**Exercise aim**
Write the material out again in full, exactly.
— START OF Raw data —
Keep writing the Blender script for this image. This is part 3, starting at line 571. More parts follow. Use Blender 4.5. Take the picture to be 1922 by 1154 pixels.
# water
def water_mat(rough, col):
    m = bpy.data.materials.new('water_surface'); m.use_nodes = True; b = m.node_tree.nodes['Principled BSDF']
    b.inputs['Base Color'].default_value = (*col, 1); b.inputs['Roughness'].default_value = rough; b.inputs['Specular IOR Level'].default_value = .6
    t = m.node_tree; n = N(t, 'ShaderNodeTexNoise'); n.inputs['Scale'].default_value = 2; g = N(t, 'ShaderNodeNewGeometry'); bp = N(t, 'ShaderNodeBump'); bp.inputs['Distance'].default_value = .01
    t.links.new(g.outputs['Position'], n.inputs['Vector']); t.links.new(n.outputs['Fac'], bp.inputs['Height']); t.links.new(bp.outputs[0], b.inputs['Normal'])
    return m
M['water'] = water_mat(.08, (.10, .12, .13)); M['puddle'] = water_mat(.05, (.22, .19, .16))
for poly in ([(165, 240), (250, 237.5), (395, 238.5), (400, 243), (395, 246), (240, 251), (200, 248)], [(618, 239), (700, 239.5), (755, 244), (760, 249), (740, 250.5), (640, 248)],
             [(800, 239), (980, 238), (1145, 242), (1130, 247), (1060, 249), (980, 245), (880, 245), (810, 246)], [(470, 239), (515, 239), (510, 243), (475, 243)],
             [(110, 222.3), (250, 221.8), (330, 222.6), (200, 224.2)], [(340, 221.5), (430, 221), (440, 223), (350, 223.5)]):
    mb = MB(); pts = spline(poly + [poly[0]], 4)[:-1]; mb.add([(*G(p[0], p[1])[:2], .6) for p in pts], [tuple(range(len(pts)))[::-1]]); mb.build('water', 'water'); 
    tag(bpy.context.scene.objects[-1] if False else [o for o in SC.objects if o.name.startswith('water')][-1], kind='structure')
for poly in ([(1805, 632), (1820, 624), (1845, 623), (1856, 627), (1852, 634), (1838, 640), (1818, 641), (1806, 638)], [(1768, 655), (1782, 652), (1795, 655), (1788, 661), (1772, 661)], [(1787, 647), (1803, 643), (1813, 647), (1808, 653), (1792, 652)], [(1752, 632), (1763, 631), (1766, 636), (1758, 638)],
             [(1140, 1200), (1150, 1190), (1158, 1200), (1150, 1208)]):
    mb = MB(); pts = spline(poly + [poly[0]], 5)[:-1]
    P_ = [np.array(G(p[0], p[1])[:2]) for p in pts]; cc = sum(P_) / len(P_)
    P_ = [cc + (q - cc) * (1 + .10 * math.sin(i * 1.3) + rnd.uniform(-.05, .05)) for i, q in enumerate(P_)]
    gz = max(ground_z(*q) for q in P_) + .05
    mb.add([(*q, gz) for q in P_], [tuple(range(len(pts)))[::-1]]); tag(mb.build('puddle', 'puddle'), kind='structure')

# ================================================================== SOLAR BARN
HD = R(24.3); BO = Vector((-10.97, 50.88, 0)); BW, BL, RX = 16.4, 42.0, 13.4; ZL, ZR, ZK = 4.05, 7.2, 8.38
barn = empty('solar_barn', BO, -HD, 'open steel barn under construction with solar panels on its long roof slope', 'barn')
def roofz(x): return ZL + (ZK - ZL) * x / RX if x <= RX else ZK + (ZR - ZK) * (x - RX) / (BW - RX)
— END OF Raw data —
**Right answer**
Keep writing the Blender script for this image. This is part 3, starting at line 571. More parts follow. Use Blender 4.5. Take the picture to be 1922 by 1154 pixels.
# water
def water_mat(rough, col):
    m = bpy.data.materials.new('water_surface'); m.use_nodes = True; b = m.node_tree.nodes['Principled BSDF']
    b.inputs['Base Color'].default_value = (*col, 1); b.inputs['Roughness'].default_value = rough; b.inputs['Specular IOR Level'].default_value = .6
    t = m.node_tree; n = N(t, 'ShaderNodeTexNoise'); n.inputs['Scale'].default_value = 2; g = N(t, 'ShaderNodeNewGeometry'); bp = N(t, 'ShaderNodeBump'); bp.inputs['Distance'].default_value = .01
    t.links.new(g.outputs['Position'], n.inputs['Vector']); t.links.new(n.outputs['Fac'], bp.inputs['Height']); t.links.new(bp.outputs[0], b.inputs['Normal'])
    return m
M['water'] = water_mat(.08, (.10, .12, .13)); M['puddle'] = water_mat(.05, (.22, .19, .16))
for poly in ([(165, 240), (250, 237.5), (395, 238.5), (400, 243), (395, 246), (240, 251), (200, 248)], [(618, 239), (700, 239.5), (755, 244), (760, 249), (740, 250.5), (640, 248)],
             [(800, 239), (980, 238), (1145, 242), (1130, 247), (1060, 249), (980, 245), (880, 245), (810, 246)], [(470, 239), (515, 239), (510, 243), (475, 243)],
             [(110, 222.3), (250, 221.8), (330, 222.6), (200, 224.2)], [(340, 221.5), (430, 221), (440, 223), (350, 223.5)]):
    mb = MB(); pts = spline(poly + [poly[0]], 4)[:-1]; mb.add([(*G(p[0], p[1])[:2], .6) for p in pts], [tuple(range(len(pts)))[::-1]]); mb.build('water', 'water'); 
    tag(bpy.context.scene.objects[-1] if False else [o for o in SC.objects if o.name.startswith('water')][-1], kind='structure')
for poly in ([(1805, 632), (1820, 624), (1845, 623), (1856, 627), (1852, 634), (1838, 640), (1818, 641), (1806, 638)], [(1768, 655), (1782, 652), (1795, 655), (1788, 661), (1772, 661)], [(1787, 647), (1803, 643), (1813, 647), (1808, 653), (1792, 652)], [(1752, 632), (1763, 631), (1766, 636), (1758, 638)],
             [(1140, 1200), (1150, 1190), (1158, 1200), (1150, 1208)]):
    mb = MB(); pts = spline(poly + [poly[0]], 5)[:-1]
    P_ = [np.array(G(p[0], p[1])[:2]) for p in pts]; cc = sum(P_) / len(P_)
    P_ = [cc + (q - cc) * (1 + .10 * math.sin(i * 1.3) + rnd.uniform(-.05, .05)) for i, q in enumerate(P_)]
    gz = max(ground_z(*q) for q in P_) + .05
    mb.add([(*q, gz) for q in P_], [tuple(range(len(pts)))[::-1]]); tag(mb.build('puddle', 'puddle'), kind='structure')

# ================================================================== SOLAR BARN
HD = R(24.3); BO = Vector((-10.97, 50.88, 0)); BW, BL, RX = 16.4, 42.0, 13.4; ZL, ZR, ZK = 4.05, 7.2, 8.38
barn = empty('solar_barn', BO, -HD, 'open steel barn under construction with solar panels on its long roof slope', 'barn')
def roofz(x): return ZL + (ZK - ZL) * x / RX if x <= RX else ZK + (ZR - ZK) * (x - RX) / (BW - RX)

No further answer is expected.